▸ Dataset excerpt:
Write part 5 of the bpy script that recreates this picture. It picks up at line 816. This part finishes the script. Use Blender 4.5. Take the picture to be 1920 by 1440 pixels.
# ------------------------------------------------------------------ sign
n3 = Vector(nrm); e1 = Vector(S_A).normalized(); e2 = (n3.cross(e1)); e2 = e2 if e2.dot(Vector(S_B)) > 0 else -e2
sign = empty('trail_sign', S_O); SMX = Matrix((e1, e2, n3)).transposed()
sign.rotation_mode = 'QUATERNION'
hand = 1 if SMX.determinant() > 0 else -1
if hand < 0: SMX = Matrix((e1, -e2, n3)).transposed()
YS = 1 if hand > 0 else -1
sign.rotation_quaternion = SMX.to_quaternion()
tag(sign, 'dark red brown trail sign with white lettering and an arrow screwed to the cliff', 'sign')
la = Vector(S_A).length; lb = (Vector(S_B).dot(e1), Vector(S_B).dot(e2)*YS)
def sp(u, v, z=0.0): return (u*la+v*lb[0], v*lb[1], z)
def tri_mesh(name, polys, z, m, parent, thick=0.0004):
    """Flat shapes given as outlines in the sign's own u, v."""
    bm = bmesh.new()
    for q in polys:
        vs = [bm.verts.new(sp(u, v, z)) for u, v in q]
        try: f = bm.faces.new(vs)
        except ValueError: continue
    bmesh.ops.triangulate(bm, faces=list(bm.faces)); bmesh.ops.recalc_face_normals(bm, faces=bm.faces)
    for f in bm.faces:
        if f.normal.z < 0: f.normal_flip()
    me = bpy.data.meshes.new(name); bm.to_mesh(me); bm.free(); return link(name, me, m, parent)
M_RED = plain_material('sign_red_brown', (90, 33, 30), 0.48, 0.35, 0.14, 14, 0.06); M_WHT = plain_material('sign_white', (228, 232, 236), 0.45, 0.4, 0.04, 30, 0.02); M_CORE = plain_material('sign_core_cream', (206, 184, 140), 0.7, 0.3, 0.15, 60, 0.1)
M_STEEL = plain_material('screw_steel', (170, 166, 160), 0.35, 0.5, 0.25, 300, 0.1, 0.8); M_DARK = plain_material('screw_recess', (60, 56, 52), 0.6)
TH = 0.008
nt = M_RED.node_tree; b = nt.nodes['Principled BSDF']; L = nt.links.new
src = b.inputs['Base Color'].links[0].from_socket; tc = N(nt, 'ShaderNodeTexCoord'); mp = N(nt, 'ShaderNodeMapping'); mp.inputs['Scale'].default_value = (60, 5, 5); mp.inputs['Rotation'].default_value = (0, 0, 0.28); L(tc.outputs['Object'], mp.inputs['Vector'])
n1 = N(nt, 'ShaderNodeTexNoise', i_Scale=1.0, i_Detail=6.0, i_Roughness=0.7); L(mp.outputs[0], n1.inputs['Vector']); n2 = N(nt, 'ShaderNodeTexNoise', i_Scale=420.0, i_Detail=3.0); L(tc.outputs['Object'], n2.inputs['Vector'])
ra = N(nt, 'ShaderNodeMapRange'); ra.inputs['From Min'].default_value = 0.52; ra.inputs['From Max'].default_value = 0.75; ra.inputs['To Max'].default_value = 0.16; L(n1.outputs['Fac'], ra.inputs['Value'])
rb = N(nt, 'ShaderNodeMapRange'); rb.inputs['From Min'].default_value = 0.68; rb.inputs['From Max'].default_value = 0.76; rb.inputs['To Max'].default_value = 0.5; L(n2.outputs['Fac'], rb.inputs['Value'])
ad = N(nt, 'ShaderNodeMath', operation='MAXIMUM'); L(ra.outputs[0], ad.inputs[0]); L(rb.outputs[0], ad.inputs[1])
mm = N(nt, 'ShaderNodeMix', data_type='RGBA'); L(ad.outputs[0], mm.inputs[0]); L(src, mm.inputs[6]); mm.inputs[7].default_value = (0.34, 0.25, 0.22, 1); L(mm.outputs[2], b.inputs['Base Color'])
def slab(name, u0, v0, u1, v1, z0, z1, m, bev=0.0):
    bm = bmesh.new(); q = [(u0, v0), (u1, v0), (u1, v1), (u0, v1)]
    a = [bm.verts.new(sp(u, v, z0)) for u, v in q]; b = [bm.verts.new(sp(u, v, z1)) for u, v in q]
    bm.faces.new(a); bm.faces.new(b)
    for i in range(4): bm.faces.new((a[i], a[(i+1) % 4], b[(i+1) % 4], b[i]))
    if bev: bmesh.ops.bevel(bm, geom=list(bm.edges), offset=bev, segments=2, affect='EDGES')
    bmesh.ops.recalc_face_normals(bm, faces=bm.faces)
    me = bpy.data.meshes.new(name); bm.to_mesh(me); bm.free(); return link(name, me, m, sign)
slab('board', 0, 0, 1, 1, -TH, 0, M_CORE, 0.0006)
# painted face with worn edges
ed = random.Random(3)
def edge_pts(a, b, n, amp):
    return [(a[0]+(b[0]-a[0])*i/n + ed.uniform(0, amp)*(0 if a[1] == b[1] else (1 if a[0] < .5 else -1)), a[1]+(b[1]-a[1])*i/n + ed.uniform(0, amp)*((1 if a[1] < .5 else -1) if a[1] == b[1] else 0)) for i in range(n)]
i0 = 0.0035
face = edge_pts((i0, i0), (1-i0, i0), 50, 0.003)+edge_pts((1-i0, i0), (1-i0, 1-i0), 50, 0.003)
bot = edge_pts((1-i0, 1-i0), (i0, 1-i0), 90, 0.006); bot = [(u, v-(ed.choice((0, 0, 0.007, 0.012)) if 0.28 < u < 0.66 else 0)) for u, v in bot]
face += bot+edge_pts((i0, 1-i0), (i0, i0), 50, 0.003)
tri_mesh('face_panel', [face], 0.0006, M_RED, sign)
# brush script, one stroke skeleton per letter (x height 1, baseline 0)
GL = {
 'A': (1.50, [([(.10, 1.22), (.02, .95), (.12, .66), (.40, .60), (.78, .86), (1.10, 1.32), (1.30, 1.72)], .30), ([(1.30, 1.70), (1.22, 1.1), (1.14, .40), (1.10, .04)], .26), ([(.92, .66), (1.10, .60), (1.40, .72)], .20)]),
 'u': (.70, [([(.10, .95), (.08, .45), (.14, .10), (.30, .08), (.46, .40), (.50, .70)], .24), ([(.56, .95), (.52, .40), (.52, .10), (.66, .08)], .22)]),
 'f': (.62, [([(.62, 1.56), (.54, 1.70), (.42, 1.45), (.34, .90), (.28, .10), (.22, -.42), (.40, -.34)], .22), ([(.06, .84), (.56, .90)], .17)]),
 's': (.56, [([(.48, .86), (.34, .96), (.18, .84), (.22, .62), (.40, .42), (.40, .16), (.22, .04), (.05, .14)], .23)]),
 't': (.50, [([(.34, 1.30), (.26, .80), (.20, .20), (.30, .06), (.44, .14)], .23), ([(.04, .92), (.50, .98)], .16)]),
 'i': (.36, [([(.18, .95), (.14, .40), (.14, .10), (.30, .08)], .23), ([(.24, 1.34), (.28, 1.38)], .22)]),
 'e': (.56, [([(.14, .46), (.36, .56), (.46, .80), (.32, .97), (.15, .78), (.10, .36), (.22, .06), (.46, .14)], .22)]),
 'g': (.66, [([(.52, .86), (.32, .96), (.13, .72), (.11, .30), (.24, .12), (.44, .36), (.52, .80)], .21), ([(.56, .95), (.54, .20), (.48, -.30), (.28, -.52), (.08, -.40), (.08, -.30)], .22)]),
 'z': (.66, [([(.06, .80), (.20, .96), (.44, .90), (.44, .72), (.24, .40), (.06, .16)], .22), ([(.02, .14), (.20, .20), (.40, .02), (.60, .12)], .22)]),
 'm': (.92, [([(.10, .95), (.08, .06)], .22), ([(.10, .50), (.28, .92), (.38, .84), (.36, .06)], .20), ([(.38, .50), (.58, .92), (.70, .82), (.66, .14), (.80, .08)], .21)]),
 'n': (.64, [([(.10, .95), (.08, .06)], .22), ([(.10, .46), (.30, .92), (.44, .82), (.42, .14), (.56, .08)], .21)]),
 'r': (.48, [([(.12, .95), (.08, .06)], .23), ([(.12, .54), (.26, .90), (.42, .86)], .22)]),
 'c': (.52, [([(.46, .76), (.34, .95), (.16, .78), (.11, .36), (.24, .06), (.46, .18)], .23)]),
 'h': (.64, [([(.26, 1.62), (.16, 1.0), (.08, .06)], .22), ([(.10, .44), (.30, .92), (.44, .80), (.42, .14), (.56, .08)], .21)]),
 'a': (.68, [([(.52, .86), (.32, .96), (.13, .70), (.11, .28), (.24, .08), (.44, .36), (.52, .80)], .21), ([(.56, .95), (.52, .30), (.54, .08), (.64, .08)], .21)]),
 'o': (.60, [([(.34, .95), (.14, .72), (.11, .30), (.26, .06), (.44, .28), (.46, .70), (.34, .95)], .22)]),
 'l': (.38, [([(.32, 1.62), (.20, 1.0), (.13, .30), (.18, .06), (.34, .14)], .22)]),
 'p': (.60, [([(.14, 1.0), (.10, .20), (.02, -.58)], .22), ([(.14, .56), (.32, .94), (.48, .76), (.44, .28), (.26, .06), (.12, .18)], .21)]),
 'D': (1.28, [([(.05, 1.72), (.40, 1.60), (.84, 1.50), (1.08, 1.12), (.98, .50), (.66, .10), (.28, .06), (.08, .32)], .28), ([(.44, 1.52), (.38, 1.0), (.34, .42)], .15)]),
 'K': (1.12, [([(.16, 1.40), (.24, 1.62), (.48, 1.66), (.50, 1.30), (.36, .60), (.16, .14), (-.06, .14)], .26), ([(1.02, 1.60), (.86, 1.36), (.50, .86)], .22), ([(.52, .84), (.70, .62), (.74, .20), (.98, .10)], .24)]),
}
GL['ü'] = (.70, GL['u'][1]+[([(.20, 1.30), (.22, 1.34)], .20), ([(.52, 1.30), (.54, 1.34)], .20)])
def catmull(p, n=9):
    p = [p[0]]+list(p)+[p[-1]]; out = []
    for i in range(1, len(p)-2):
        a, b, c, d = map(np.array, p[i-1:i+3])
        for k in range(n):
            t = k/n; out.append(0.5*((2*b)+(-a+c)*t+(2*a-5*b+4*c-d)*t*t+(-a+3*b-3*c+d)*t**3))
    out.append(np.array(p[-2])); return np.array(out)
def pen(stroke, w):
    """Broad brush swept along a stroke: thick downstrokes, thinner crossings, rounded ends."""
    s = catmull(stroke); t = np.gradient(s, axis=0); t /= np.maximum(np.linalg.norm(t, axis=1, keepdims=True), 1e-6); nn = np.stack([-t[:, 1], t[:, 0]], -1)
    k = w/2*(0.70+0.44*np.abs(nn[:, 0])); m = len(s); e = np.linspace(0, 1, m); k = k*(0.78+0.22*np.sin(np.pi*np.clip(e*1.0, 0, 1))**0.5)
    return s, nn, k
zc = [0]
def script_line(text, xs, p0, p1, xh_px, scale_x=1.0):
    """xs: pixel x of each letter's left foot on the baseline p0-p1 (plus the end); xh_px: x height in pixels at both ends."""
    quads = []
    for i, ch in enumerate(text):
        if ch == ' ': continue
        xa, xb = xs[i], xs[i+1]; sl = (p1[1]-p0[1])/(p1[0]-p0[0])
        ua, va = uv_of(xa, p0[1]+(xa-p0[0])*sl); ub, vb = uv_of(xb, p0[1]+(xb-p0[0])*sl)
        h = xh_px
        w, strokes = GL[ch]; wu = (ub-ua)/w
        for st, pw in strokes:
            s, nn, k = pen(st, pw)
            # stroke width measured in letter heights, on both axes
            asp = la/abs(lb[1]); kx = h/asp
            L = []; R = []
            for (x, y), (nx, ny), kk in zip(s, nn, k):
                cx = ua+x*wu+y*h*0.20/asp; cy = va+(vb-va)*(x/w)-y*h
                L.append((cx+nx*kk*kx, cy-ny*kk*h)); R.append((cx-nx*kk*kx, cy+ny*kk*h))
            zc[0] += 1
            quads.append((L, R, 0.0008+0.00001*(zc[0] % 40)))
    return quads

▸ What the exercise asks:
Pick out every line above that contains the word "pixels" and copy it.

▸ Solution to this problem:
Write part 5 of the bpy script that recreates this picture. It picks up at line 816. This part finishes the script. Use Blender 4.5. Take the picture to be 1920 by 1440 pixels.
    """xs: pixel x of each letter's left foot on the baseline p0-p1 (plus the end); xh_px: x height in pixels at both ends."""